Et cet autre répondant à quelque mercuriale maternelle, à la suite d’un silence prolongé, là-bas, dans les mers de Chine.

« Chère Tante,

« Tu me ferais bien plaisir en m’écrivant un petit mot pour me dire que tu ne m’en veux pas, que tu ne doutes plus de ma grande affection pour toi.

« À mon tour, j’ai du souci en songeant que j’ai pu te faire de la peine.

« Je t’embrasse et je suis bien respectueusement ton

« Julien. »

Voici maintenant une note plus familiale : les souhaits de nouvel an, envoyés de loin, de quelque île océanienne :

« Bien chère Tante,

« Je t’envoie mes meilleurs souhaits pour l’an nouveau et je t’embrasse avec mon plus affectueux respect.

« Julien. »

Et enfin, détail particulier, quand Mme Nelly Lieutier fut couronnée par l’Académie, l’académicien trouva que c’était bien, mais que c’était peu, et, sur un large parchemin, il écrivit ces quatre lignes :

« Ma chère Tante,

« Ça n’a pas de bon sens qu’on ne te donne qu’un prix de 500 francs.

« Adieu, je t’embrasse.

« Julien. »

On pourrait répondre, avec le prélat romain à qui une pauvre femme de la campagne apportait une modeste pièce blanche pour dire une messe de mort :

— L’argent ne fait rien à l’affaire, l’intention est tout.

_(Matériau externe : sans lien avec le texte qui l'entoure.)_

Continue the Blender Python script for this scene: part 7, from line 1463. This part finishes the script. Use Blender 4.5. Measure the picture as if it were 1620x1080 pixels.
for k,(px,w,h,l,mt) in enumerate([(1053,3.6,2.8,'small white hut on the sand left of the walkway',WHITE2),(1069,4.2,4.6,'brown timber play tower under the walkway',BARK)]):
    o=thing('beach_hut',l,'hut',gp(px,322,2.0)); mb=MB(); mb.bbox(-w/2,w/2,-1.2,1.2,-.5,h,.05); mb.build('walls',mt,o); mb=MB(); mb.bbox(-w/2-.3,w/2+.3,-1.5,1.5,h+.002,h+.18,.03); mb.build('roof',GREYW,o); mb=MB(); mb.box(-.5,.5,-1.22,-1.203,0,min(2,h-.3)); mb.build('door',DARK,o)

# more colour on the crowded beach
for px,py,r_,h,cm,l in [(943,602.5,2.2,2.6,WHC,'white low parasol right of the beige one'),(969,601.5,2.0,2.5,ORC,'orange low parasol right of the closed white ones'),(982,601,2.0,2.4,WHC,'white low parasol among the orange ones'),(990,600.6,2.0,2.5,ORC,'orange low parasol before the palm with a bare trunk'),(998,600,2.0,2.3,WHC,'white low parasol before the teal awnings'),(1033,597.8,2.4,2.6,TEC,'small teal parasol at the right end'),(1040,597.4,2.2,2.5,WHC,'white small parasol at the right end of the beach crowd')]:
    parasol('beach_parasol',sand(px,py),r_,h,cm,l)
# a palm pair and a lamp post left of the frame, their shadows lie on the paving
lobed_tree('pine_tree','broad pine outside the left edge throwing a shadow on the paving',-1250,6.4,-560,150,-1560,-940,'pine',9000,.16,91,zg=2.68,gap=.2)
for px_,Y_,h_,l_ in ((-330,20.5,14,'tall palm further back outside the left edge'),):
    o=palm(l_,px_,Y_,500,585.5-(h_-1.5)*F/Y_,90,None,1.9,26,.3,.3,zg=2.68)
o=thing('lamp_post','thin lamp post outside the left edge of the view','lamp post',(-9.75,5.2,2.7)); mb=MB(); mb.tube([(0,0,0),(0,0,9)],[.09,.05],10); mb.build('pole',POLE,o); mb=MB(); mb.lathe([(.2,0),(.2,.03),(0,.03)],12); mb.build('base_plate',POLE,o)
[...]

Si je voulais insister, ce que je ne ferai pas, sur le côté mercantile de l’œuvre de Pierre Loti, je pourrais faire ressortir qu’il a le droit de mépriser les modestes allocations académiques, puisque ses éditeurs assurent qu’il gagne cent mille francs par an.

Nous sommes loin des débuts avec Aziadée cédée en toute propriété pour deux ou trois billets bleus. La fortune est venue, et avec elle la gloire, la renommée et tout ce qui s’ensuit.